This is a short tip but a valuable one. If you use a 500mm or a 600mm lens, you might find that finding your subject is a problem. If you're using a digital camera with a built-in 1.5X or 1.6X magnification factor, and if you use a 1.4X or 2X tele-converter too, you may be talking about enormous magnifications. Consider, a 500mm lens mounted on a Canon 10D has a built-in 1.6X magnficiation factor, making the lens an 800mm. If you add a 2X tele-converter to this combination, that's 1600mm or 32X. That's a small telescope! How can you find a subject with such a tiny field of view?

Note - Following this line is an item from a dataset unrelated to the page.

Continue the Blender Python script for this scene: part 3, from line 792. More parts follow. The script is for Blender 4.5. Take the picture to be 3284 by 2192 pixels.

Minolta addresses this problem with their 600mm by including a handle for carrying, that also is grooved so that you can look through the groove much as you would do if you were sighting down the barrel of a gun. Canon and Nikon lenses lack this feature (and I wish, at times, that the big lenses did have a carrying handle!), but if you rotate the lens hood so that the locking button that locks or connects the lens hood to the len is position on top, it's possible to look over your camera's top (at the pentaprism) and look just above where the flash hotshoe mount is placed. That's the center of the camera, right above the film, and if you position yourself so that you're looking almost through the mount (you'll really be skimming the top since you can't look through) and line up the hotshoe area with the knob of the lens hood, 'aiming' that as you would a rifle sight (so that it covers or points pretty much directly at the subject) you'll probably be right on or at the very least quite near where you need to be aiming.
With time, you'll find that aiming a big lens gets easier and easier, but until you get that 'feel,' finding a subject with a super amount of magnification can be a real headache. This should help.